Brazil Considers Financial Tax on Bond Investments by Foreigners


Brazil Considers Financial Tax on Bond Investments by Foreigners


Originally published in the June 2 edition of World Tax Daily (Copyrights Tax Analysts)

The Brazilian government is considering reinstating the financial transactions tax (IOF) on foreign investments in Brazilian fixed-income bonds, according to recent Brazilian media reports.

The government has begun informal talks on restoring the IOF in an attempt to minimize the adverse effects of the large inflows of foreign capital into the country that made the Brazilian currency appreciate almost 10 percent vis-à-vis the U.S. dollar in May alone.

The government would most likely restore the 1.5 percent IOF on foreign investments in fixed-income bonds, which was reduced to zero in October 2008 in response to the international financial crisis. The government is specifically focusing on foreign investors in public bonds that pay, on average, 10.25 percent interest per year. The 1.5 percent IOF would then reach almost 15 percent of the income expected from investments in those bonds.

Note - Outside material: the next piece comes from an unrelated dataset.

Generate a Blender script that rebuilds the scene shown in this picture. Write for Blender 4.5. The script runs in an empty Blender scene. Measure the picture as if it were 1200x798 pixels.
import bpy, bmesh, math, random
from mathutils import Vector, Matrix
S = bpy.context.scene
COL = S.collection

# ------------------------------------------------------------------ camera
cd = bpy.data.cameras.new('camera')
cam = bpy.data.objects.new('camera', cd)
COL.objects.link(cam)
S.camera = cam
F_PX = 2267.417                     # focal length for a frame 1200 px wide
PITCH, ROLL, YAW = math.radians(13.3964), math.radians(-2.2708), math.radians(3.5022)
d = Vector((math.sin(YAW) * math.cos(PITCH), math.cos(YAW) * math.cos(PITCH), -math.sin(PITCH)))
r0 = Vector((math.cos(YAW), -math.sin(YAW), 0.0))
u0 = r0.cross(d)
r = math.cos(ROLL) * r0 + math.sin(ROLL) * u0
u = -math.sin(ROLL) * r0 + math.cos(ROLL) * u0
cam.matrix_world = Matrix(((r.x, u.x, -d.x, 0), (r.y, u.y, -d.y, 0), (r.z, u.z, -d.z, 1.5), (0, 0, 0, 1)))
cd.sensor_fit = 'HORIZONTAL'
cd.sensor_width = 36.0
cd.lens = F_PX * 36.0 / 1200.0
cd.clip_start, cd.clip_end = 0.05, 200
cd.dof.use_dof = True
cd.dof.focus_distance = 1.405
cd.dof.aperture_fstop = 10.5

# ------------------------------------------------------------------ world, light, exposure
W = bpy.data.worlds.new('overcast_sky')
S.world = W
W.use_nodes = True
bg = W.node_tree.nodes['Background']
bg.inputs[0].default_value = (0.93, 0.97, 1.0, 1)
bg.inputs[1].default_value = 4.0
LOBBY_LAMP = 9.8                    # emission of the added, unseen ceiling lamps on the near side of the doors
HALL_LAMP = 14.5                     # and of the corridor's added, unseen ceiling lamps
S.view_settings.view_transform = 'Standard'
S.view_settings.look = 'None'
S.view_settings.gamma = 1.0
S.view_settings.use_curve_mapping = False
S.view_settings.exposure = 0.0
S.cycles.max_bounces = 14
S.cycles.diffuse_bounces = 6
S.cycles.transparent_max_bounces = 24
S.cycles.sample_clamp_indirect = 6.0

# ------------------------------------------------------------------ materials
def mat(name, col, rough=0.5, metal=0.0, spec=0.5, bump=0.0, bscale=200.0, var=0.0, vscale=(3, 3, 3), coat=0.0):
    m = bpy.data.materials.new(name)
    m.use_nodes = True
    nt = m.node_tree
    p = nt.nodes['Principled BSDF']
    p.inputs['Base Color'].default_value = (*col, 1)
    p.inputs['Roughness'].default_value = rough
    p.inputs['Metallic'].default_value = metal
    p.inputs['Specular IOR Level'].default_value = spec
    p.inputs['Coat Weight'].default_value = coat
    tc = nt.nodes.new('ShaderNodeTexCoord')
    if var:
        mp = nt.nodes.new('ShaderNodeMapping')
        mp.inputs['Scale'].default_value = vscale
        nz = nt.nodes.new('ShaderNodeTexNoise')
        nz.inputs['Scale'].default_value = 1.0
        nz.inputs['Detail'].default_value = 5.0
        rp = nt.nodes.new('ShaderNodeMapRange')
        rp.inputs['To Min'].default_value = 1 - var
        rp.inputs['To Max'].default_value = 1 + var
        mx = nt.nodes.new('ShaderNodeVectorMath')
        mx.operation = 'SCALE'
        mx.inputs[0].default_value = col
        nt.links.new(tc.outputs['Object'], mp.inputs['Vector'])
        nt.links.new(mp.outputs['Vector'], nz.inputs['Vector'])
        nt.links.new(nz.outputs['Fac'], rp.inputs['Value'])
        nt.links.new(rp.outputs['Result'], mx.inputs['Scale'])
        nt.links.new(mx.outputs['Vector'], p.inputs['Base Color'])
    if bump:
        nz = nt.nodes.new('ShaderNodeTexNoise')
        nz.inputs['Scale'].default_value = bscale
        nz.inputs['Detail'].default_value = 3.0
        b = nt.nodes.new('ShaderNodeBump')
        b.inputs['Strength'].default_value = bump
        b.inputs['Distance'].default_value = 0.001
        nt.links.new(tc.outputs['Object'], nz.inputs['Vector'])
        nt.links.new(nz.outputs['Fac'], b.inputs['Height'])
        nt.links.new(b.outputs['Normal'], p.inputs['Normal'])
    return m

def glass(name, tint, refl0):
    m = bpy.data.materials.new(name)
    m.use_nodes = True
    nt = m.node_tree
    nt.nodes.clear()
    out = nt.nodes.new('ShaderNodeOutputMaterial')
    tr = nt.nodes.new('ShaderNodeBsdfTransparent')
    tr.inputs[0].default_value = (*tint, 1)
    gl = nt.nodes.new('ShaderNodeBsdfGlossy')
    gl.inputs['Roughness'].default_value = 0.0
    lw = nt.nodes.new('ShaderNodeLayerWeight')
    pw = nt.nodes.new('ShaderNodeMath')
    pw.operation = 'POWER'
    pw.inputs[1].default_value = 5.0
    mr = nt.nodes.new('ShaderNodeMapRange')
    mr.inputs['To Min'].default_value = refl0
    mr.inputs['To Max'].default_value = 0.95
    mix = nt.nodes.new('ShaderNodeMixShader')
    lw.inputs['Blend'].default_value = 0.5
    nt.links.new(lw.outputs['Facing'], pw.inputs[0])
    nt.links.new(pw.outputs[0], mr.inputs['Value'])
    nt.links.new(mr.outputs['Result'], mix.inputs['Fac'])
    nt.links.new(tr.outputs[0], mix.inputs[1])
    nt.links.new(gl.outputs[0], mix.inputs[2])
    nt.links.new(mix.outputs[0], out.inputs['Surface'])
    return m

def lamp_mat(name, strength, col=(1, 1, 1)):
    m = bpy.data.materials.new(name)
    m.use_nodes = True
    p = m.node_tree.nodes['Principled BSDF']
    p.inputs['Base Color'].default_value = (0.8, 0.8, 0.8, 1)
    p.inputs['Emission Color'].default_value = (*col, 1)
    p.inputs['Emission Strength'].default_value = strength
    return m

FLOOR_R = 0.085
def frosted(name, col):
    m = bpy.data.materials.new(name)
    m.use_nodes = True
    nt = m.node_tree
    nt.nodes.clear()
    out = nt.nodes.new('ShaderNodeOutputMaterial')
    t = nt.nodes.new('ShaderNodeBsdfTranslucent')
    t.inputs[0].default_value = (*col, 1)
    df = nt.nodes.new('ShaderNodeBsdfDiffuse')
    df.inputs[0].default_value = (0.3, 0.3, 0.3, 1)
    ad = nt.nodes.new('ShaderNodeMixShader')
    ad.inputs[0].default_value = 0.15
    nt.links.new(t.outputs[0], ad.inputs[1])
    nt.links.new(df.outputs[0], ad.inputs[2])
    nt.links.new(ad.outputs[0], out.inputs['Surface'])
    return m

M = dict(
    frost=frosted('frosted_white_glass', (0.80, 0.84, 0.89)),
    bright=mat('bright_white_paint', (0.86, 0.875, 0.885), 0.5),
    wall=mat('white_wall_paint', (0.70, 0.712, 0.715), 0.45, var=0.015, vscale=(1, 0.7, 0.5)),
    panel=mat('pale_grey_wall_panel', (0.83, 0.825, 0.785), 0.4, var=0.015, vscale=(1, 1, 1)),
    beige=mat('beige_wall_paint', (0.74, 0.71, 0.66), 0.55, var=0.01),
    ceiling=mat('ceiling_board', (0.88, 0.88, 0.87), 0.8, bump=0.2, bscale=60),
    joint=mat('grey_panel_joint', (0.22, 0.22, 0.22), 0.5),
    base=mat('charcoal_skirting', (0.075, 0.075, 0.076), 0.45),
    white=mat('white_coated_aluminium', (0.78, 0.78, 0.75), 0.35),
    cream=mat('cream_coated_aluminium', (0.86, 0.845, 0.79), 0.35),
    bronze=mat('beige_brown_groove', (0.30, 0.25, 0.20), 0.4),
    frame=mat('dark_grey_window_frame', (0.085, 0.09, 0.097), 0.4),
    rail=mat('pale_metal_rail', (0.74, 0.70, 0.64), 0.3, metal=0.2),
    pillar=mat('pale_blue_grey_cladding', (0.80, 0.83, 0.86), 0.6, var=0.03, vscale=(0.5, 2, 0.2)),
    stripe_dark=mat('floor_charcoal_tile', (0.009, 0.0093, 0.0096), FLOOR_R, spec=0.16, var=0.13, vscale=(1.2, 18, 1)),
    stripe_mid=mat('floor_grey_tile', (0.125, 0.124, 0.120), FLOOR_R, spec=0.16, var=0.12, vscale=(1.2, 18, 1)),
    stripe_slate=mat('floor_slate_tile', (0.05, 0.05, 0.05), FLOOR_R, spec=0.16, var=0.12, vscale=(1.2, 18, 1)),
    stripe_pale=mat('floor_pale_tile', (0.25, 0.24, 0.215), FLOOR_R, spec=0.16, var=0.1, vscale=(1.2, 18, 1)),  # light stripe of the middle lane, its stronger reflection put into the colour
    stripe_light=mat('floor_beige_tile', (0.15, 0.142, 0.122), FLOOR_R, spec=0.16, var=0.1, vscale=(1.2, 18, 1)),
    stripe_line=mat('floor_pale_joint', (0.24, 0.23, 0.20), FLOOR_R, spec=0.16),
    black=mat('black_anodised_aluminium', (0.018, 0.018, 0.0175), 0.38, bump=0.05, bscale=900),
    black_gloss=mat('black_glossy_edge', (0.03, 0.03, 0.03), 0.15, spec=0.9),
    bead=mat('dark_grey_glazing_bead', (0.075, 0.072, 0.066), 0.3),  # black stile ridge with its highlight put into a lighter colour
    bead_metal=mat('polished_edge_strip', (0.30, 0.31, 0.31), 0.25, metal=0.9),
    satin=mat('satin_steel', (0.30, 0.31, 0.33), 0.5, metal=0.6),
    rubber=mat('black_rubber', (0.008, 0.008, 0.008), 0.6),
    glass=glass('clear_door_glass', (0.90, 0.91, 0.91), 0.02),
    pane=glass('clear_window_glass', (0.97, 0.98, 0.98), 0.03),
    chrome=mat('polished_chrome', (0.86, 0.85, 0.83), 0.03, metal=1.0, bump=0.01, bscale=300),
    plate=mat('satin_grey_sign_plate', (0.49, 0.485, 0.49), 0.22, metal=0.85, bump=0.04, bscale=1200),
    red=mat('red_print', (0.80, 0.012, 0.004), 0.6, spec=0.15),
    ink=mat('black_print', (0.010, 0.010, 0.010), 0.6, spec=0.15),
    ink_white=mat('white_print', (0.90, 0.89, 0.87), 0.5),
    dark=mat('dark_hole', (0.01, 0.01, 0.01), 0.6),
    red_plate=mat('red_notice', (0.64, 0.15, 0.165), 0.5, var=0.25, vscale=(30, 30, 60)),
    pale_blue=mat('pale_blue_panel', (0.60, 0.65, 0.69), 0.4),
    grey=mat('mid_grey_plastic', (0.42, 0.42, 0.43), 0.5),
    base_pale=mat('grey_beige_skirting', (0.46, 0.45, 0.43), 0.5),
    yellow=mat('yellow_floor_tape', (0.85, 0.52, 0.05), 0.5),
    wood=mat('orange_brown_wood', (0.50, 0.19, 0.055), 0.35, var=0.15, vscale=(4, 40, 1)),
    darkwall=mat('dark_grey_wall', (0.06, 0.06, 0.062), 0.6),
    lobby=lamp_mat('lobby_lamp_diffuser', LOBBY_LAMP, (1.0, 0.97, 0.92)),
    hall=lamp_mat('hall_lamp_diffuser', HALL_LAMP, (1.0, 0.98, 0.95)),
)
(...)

However, critics say restoring the IOF for bond investments by foreigners would do little to relieve the depreciation of the U.S. dollar as compared with the Brazilian real. In May alone, foreigners invested $811 million in Brazilian public bonds, significantly less than the $3 billion to $4 billion invested monthly in early 2008. Critics argue that most of the U.S. dollar appreciation is a consequence of direct (productive) foreign investments in Brazil rather than speculative capital aiming to profit from local high interest rates.

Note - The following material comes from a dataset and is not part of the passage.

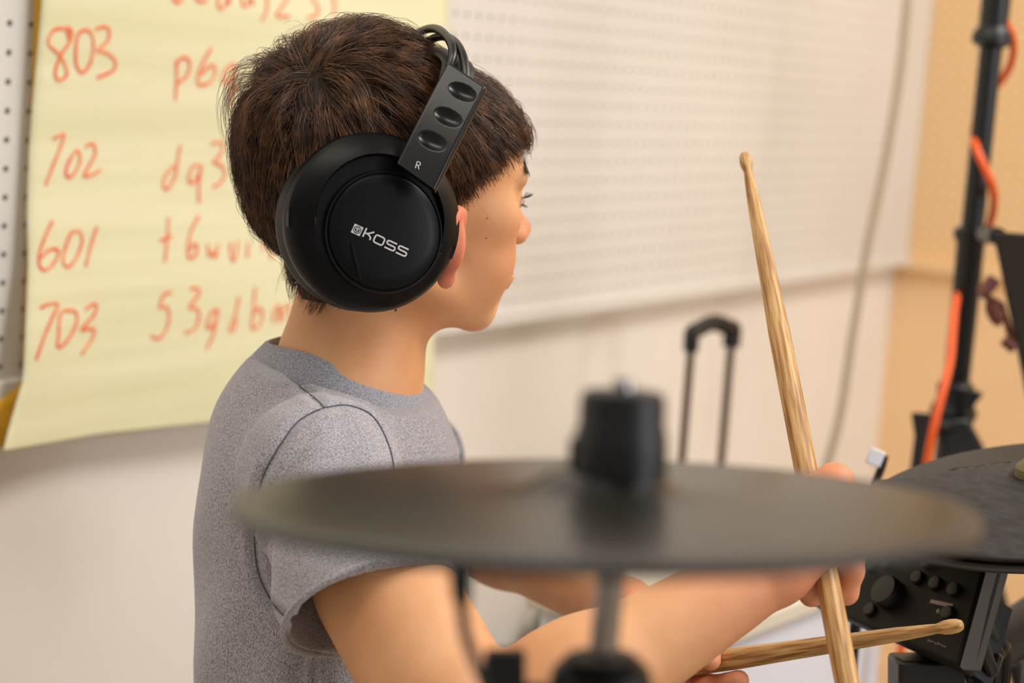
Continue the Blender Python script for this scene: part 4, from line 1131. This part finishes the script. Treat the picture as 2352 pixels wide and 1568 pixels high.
b = MB(); b.box(P(2130, 1580, 1.27), (.024, .02, .022), np.stack([CR, CF, CU], 1)); b.build('clamp', m_blkm, mod, bevel=.003)

# ------------------------------------------------------------------ tall stand with the orange cable
PZ = 2.02; pp = P(2236, 500, PZ); px_, py_ = pp[0], pp[1]
def zrow(y): 
    d_ = CF+CR*(2236-1176)/FPX-CU*(y-784)/FPX; t_ = PZ; return (CAM+d_*t_)[2]
st3 = empty('speaker_stand', (px_, py_, 0), 'tall black tripod pole wrapped by the orange cable, by the tan wall', 'stand')
b = MB(); b.tube([(px_, py_, zrow(890)), (px_, py_, zrow(60))], .0125, 20); b.build('pole', m_blkm, st3)
b = MB(); b.tube([(px_, py_, zrow(100)), (px_, py_, zrow(-260))], .016, 20); b.lathe([(.0145, zrow(108)), (.022, zrow(98)), (.022, zrow(78)), (.016, zrow(60))], (px_, py_, 0), (0, 0, 1), 20); b.build('upper_pole', m_blkm, st3)
b = MB(); b.lathe([(.0145, zrow(920)), (.0155, zrow(560)), (.020, zrow(545)), (.020, zrow(528)), (.013, zrow(520))], (px_, py_, 0), (0, 0, 1), 24); b.build('collar', m_blkm, st3)
b = MB(); b.lathe([(.020, zrow(1000)), (.027, zrow(960)), (.020, zrow(930)), (.021, zrow(895)), (.014, zrow(885))], (px_, py_, 0), (0, 0, 1), 24)
b.add([P(2210, 890, PZ-.02), P(2258, 900, PZ-.02), P(2254, 912, PZ-.02), P(2222, 950, PZ-.02), P(2210, 890, PZ), P(2258, 900, PZ), P(2254, 912, PZ), P(2222, 950, PZ)], [(3, 2, 1, 0), (4, 5, 6, 7), (0, 1, 5, 4), (1, 2, 6, 5), (2, 3, 7, 6), (3, 0, 4, 7)])
b.build('lever_clamp', m_blk, st3, bevel=.002)
b = MB(); b.add([P(2140, 962, PZ-.03), P(2225, 960, PZ-.03), P(2262, 1030, PZ-.03), P(2262, 1110, PZ-.03), P(2180, 1110, PZ-.03), P(2164, 1010, PZ-.03), P(2145, 990, PZ-.03)]+[P(2140, 962, PZ+.03), P(2225, 960, PZ+.03), P(2262, 1030, PZ+.03), P(2262, 1110, PZ+.03), P(2180, 1110, PZ+.03), P(2164, 1010, PZ+.03), P(2145, 990, PZ+.03)],
    [tuple(range(7))[::-1], tuple(range(7, 14))]+[(i, (i+1) % 7, (i+1) % 7+7, i+7) for i in range(7)]); b.build('hub', m_blk, st3, bevel=.004)
hz = zrow(1080)
b = MB(); b.tube([(px_, py_, zrow(1000)), (px_, py_, .25)], .016, 16); b.build('lower_pole', m_blkm, st3)
for k in range(3):
    a = math.radians((0, 78, 285)[k]); d_ = np.array([math.cos(a), math.sin(a), 0]); o_ = np.array([px_, py_, 0])
    b = MB(); b.tube([o_+d_*.02+TU*(hz-.02), o_+d_*.32+TU*.012], .011, 12); b.tube([o_+d_*.016+TU*.27, o_+d_*.19+TU*(.45*(hz-.02))], .007, 10); b.build('leg', m_blkm, st3)
b = MB(); b.add([P(2092, 946, PZ-.06), P(2150, 950, PZ-.06), P(2146, 1000, PZ-.06), P(2128, 1100, PZ-.06), P(2086, 1110, PZ-.06), P(2100, 1000, PZ-.06)]+[P(2092, 946, PZ-.03), P(2150, 950, PZ-.03), P(2146, 1000, PZ-.03), P(2128, 1100, PZ-.03), P(2086, 1110, PZ-.03), P(2100, 1000, PZ-.03)],
    [tuple(range(6))[::-1], tuple(range(6, 12))]+[(i, (i+1) % 6, (i+1) % 6+6, i+6) for i in range(6)]); b.tube([P(2140, 975, PZ-.045), P(2190, 985, PZ-.02)], .008, 10)
b.build('side_bracket', m_blk, st3, bevel=.003)
m_or = mat('orange_cable_sheath', (240, 92, 20), .4)
oc = spline([P(2262, -60, 1.985), P(2280, 0, 1.98), P(2312, 55, 1.985), P(2328, 100, 2.0), P(2318, 155, 2.03), P(2278, 215, 2.05), P(2240, 285, 2.03), P(2241, 335, 1.995), P(2262, 385, 1.985), P(2280, 430, 1.99), P(2282, 480, 2.02), P(2262, 545, 2.05), P(2220, 620, 2.045), P(2196, 690, 2.02), P(2188, 760, 1.99), P(2182, 830, 1.96), P(2165, 900, 1.93), P(2146, 975, 1.92), P(2130, 1060, 1.93), P(2110, 1200, 1.95), P(2085, 1400, 1.97), P(2070, 1490, 1.97), P(2052, 1600, 1.98), P(2060, 1900, 1.96)]
    + [np.array([px_+.02, py_-.12, .006]), np.array([px_+.35, py_-.35, .006])], 8)
b = MB(); b.tube(oc, .0045, 12); o = b.build('extension_cable', m_or); tag(o, 'bright orange cable spiralling down the tall black pole', 'cable')

# ------------------------------------------------------------------ music stand desk at the right edge
ms = empty('music_stand', P(2420, 1100, 1.85)*np.array([1, 1, 0]), 'dark brown-black music stand desk tilted at the right edge of the frame', 'music stand')
q0, q1, q2, q3 = P(2281, 534, 1.80), P(2640, 560, 1.80), P(2720, 1010, 1.92), P(2376, 1000, 1.92)
nn_ = nrm(np.cross(q1-q0, q3-q0)); nn_ = nn_ if nn_@CF < 0 else -nn_
b = MB(); b.add([q0, q1, q2, q3]+[q_-nn_*.006 for q_ in (q0, q1, q2, q3)], [(0, 1, 2, 3), (7, 6, 5, 4), (0, 4, 5, 1), (1, 5, 6, 2), (2, 6, 7, 3), (3, 7, 4, 0)]); b.build('desk', mat('dark_brown_desk', (34, 29, 25), .5), ms, bevel=.004)
b = MB(); mid = (q2+q3)/2; b.tube([(q0+q1+q2+q3)/4-nn_*.008, mid-nn_*.04-TU*.05, (mid[0]-nn_[0]*.04, mid[1]-nn_[1]*.04, .03)], .0125, 16); b.lathe([(.13, 0), (.13, .012), (.03, .03), (.0001, .03)], (mid[0]-nn_[0]*.04, mid[1]-nn_[1]*.04, 0), (0, 0, 1), 28); b.build('post', m_blkm, ms)
m_rbr = mat('reddish_brown_leather', (96, 44, 28), .5)
b = MB(); b.tube(spline([P(2250, 672, 1.84), P(2268, 662, 1.84), P(2284, 640, 1.84)], 5), [.007]*11, 10)
b.tube(spline([P(2284, 690, 1.85), P(2280, 706, 1.85), P(2290, 728, 1.85), P(2300, 733, 1.85)], 5), .008, 10)
b.tube(spline([P(2306, 780, 1.86), P(2318, 790, 1.86), P(2330, 800, 1.86)], 5), .006, 8)
b.tube([P(2250, 672, 1.86), P(2300, 700, 1.87), P(2330, 800, 1.88)], .004, 8)
b.build('strap', m_rbr, ms); bpy.data.objects['strap']['label'] = 'reddish-brown strap showing past the desk edge'
b = MB(); b.tube([P(2262, 538, 1.93), P(2292, 542, 1.86)], .009, 12); b.build('bracket', m_blkm, ms)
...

In October 2008, Brazilian companies had difficulty obtaining financing from international markets, which is usually less expensive than local financing. They then turned to local banks, and the inflow of foreign funds was drastically reduced to such a level that the U.S. dollar appreciated almost 50 percent between August and October 2008.

As international financial markets stabilized in recent months and became more accessible to Brazilian companies, they decided to replace expensive local financing with cheaper money raised abroad, which increased capital inflows into Brazil and depreciated the U.S. dollar exchange rate.

The government is not yet considering raising the IOF on other forms of international capital coming into Brazil. But if the U.S. dollar depreciates beyond BRL 2.00, other measures — such as other IOF rate increases —might be taken to try to stall the appreciation of Brazilian currency, which harms local exporters.